Litigation Disciplinary Tribunals 12/09/95

ROGER TYRONE SINCLAIR, 43, admitted 1976, practised as Sinclairs, Canterbury, Kent, struck off. Allegations substantiated that he failed to maintain properly written books, wrongly withdrew client money, failed to pay client funds into a client account, used funds belonging to the Legal Aid Board for his own purposes and gave false and misleading information to a client. Tribunal was told that as result of Sinclair's activities 270 applications have been made to the Law Society Compensation Fund. Over £496,000 has been paid out, and £47,268 has been recovered with pending claims of £124,514. Tribunal said the investigation accountant's report revealed an "extraordinary and wholly unacceptable state of affairs". The respondent's firm was clearly in financial difficulties and had cash flow problems but unequivocal compliance with Solicitors Accounts Rules was a requirement for all practising solicitors. The tribunal said the way in which Sinclair had handled client money could not be tolerated.

DAVID KEELEY, conveyancing clerk with Meadows & Moran, Romford, Essex, banned from working for any further solicitors without first receiving written consent from the Law Society. Tribunal was told that on 24 November 1993 he was convicted at Snaresbrook Crown Court of conspiracy to defraud and sentenced to 18 month's prison. The offence had arisen when he conspired with others regarding mortgage fraud.

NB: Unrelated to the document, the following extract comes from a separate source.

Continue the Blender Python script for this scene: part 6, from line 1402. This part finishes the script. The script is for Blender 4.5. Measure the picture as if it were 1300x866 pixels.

JOHN HARTWELL Mc-WALTER SHEPHERD, 52, admitted 1973, practised in partnership as Munros & Shepherds, Liverpool, struck off. Allegations substantiated that he was convicted at Manchester Crown Court in November 1993 of 15 offences including obtaining property by deception and false accounting and was jailed for three years. Tribunal was told that the charges had involved alleged fraud on legal aid fund. Shepherd, in his submissions to the tribunal said that he had protested his innocence throughout and continued to do so. Tribunal said that Shepherd had been convicted and sentenced in serious matters. It said he had acted dishonestly and been sentenced to three year's jail and the reputation of the profession was damaged by an abuse of trust such as that involved in Shepherd's case.